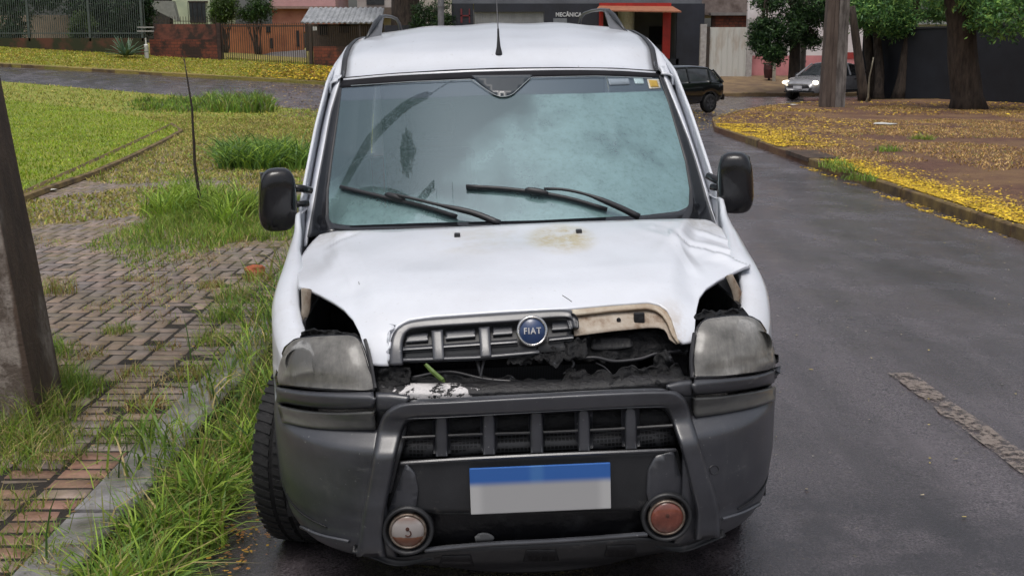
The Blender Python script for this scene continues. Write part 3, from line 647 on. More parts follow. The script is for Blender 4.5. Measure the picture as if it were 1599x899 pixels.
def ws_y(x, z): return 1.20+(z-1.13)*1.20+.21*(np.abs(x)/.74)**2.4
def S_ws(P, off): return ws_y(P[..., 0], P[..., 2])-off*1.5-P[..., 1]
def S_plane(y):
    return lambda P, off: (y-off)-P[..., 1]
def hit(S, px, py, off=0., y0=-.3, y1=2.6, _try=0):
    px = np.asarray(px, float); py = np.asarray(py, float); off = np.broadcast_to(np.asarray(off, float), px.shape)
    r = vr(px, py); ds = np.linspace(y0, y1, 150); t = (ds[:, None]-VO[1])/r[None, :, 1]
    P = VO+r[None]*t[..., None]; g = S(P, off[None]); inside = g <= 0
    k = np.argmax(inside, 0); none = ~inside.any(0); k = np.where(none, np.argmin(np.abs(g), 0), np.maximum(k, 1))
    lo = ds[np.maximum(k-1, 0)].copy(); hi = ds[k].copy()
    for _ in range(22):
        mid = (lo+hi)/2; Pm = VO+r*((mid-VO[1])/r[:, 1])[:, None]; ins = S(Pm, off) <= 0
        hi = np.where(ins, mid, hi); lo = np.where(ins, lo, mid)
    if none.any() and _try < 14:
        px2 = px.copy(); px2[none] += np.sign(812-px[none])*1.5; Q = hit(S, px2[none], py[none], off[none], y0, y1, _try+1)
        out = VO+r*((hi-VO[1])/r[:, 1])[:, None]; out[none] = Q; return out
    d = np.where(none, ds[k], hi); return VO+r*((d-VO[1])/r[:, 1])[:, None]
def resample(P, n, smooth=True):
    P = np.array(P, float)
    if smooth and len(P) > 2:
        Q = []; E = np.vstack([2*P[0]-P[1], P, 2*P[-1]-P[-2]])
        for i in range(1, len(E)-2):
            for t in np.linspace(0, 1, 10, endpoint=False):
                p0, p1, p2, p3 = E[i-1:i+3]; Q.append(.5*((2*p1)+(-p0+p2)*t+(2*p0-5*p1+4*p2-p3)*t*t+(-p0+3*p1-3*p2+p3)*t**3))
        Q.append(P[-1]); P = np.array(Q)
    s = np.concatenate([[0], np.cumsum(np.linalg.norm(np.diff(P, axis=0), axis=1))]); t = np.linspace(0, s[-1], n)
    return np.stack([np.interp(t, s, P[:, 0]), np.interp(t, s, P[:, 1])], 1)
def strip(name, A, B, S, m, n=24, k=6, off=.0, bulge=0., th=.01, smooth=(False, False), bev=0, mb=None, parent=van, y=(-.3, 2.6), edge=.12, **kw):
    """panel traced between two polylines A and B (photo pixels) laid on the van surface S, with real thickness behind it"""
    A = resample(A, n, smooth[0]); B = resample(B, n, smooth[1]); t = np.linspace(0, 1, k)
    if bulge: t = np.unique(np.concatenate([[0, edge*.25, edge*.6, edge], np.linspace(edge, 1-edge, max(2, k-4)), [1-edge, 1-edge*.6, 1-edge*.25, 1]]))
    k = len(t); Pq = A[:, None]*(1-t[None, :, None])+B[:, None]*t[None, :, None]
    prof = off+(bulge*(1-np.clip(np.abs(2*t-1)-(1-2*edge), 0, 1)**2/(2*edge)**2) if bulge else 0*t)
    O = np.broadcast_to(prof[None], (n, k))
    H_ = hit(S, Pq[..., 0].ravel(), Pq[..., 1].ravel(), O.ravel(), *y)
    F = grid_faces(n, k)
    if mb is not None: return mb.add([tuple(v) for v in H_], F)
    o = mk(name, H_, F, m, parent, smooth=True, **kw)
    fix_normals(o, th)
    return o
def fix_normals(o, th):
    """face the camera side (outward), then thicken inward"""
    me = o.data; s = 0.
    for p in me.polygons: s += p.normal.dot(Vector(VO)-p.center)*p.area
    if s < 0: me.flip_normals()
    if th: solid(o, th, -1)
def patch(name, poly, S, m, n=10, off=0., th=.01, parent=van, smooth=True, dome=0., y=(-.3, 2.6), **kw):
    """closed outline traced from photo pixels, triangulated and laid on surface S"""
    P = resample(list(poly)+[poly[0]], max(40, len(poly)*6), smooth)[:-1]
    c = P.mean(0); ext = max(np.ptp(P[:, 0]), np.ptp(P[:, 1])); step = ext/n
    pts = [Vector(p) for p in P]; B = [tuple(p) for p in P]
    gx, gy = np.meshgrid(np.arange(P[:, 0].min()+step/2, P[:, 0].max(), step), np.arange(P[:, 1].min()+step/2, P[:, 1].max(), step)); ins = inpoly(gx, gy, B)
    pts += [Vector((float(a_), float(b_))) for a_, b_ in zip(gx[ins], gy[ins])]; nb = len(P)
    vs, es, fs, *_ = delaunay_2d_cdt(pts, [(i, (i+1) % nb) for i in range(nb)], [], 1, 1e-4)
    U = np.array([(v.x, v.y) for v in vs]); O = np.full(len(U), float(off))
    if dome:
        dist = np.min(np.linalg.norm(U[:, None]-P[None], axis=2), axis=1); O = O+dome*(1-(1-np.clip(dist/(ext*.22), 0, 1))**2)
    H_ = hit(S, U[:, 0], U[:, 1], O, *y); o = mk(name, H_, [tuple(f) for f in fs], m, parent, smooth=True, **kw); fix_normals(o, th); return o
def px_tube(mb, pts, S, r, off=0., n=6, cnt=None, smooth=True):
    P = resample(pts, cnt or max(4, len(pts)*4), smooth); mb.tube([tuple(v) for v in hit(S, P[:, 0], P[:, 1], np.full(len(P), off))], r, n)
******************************
- _DIRECTION_
Write out the listing word for word, omitting the pictures it holds.

- _ANSWER IN FULL_
The Blender Python script for this scene continues. Write part 3, from line 647 on. More parts follow. The script is for Blender 4.5. Measure the picture as if it were 1599x899 pixels.
def ws_y(x, z): return 1.20+(z-1.13)*1.20+.21*(np.abs(x)/.74)**2.4
def S_ws(P, off): return ws_y(P[..., 0], P[..., 2])-off*1.5-P[..., 1]
def S_plane(y):
    return lambda P, off: (y-off)-P[..., 1]
def hit(S, px, py, off=0., y0=-.3, y1=2.6, _try=0):
    px = np.asarray(px, float); py = np.asarray(py, float); off = np.broadcast_to(np.asarray(off, float), px.shape)
    r = vr(px, py); ds = np.linspace(y0, y1, 150); t = (ds[:, None]-VO[1])/r[None, :, 1]
    P = VO+r[None]*t[..., None]; g = S(P, off[None]); inside = g <= 0
    k = np.argmax(inside, 0); none = ~inside.any(0); k = np.where(none, np.argmin(np.abs(g), 0), np.maximum(k, 1))
    lo = ds[np.maximum(k-1, 0)].copy(); hi = ds[k].copy()
    for _ in range(22):
        mid = (lo+hi)/2; Pm = VO+r*((mid-VO[1])/r[:, 1])[:, None]; ins = S(Pm, off) <= 0
        hi = np.where(ins, mid, hi); lo = np.where(ins, lo, mid)
    if none.any() and _try < 14:
        px2 = px.copy(); px2[none] += np.sign(812-px[none])*1.5; Q = hit(S, px2[none], py[none], off[none], y0, y1, _try+1)
        out = VO+r*((hi-VO[1])/r[:, 1])[:, None]; out[none] = Q; return out
    d = np.where(none, ds[k], hi); return VO+r*((d-VO[1])/r[:, 1])[:, None]
def resample(P, n, smooth=True):
    P = np.array(P, float)
    if smooth and len(P) > 2:
        Q = []; E = np.vstack([2*P[0]-P[1], P, 2*P[-1]-P[-2]])
        for i in range(1, len(E)-2):
            for t in np.linspace(0, 1, 10, endpoint=False):
                p0, p1, p2, p3 = E[i-1:i+3]; Q.append(.5*((2*p1)+(-p0+p2)*t+(2*p0-5*p1+4*p2-p3)*t*t+(-p0+3*p1-3*p2+p3)*t**3))
        Q.append(P[-1]); P = np.array(Q)
    s = np.concatenate([[0], np.cumsum(np.linalg.norm(np.diff(P, axis=0), axis=1))]); t = np.linspace(0, s[-1], n)
    return np.stack([np.interp(t, s, P[:, 0]), np.interp(t, s, P[:, 1])], 1)
def strip(name, A, B, S, m, n=24, k=6, off=.0, bulge=0., th=.01, smooth=(False, False), bev=0, mb=None, parent=van, y=(-.3, 2.6), edge=.12, **kw):
    """panel traced between two polylines A and B (photo pixels) laid on the van surface S, with real thickness behind it"""
    A = resample(A, n, smooth[0]); B = resample(B, n, smooth[1]); t = np.linspace(0, 1, k)
    if bulge: t = np.unique(np.concatenate([[0, edge*.25, edge*.6, edge], np.linspace(edge, 1-edge, max(2, k-4)), [1-edge, 1-edge*.6, 1-edge*.25, 1]]))
    k = len(t); Pq = A[:, None]*(1-t[None, :, None])+B[:, None]*t[None, :, None]
    prof = off+(bulge*(1-np.clip(np.abs(2*t-1)-(1-2*edge), 0, 1)**2/(2*edge)**2) if bulge else 0*t)
    O = np.broadcast_to(prof[None], (n, k))
    H_ = hit(S, Pq[..., 0].ravel(), Pq[..., 1].ravel(), O.ravel(), *y)
    F = grid_faces(n, k)
    if mb is not None: return mb.add([tuple(v) for v in H_], F)
    o = mk(name, H_, F, m, parent, smooth=True, **kw)
    fix_normals(o, th)
    return o
def fix_normals(o, th):
    """face the camera side (outward), then thicken inward"""
    me = o.data; s = 0.
    for p in me.polygons: s += p.normal.dot(Vector(VO)-p.center)*p.area
    if s < 0: me.flip_normals()
    if th: solid(o, th, -1)
def patch(name, poly, S, m, n=10, off=0., th=.01, parent=van, smooth=True, dome=0., y=(-.3, 2.6), **kw):
    """closed outline traced from photo pixels, triangulated and laid on surface S"""
    P = resample(list(poly)+[poly[0]], max(40, len(poly)*6), smooth)[:-1]
    c = P.mean(0); ext = max(np.ptp(P[:, 0]), np.ptp(P[:, 1])); step = ext/n
    pts = [Vector(p) for p in P]; B = [tuple(p) for p in P]
    gx, gy = np.meshgrid(np.arange(P[:, 0].min()+step/2, P[:, 0].max(), step), np.arange(P[:, 1].min()+step/2, P[:, 1].max(), step)); ins = inpoly(gx, gy, B)
    pts += [Vector((float(a_), float(b_))) for a_, b_ in zip(gx[ins], gy[ins])]; nb = len(P)
    vs, es, fs, *_ = delaunay_2d_cdt(pts, [(i, (i+1) % nb) for i in range(nb)], [], 1, 1e-4)
    U = np.array([(v.x, v.y) for v in vs]); O = np.full(len(U), float(off))
    if dome:
        dist = np.min(np.linalg.norm(U[:, None]-P[None], axis=2), axis=1); O = O+dome*(1-(1-np.clip(dist/(ext*.22), 0, 1))**2)
    H_ = hit(S, U[:, 0], U[:, 1], O, *y); o = mk(name, H_, [tuple(f) for f in fs], m, parent, smooth=True, **kw); fix_normals(o, th); return o
def px_tube(mb, pts, S, r, off=0., n=6, cnt=None, smooth=True):
    P = resample(pts, cnt or max(4, len(pts)*4), smooth); mb.tube([tuple(v) for v in hit(S, P[:, 0], P[:, 1], np.full(len(P), off))], r, n)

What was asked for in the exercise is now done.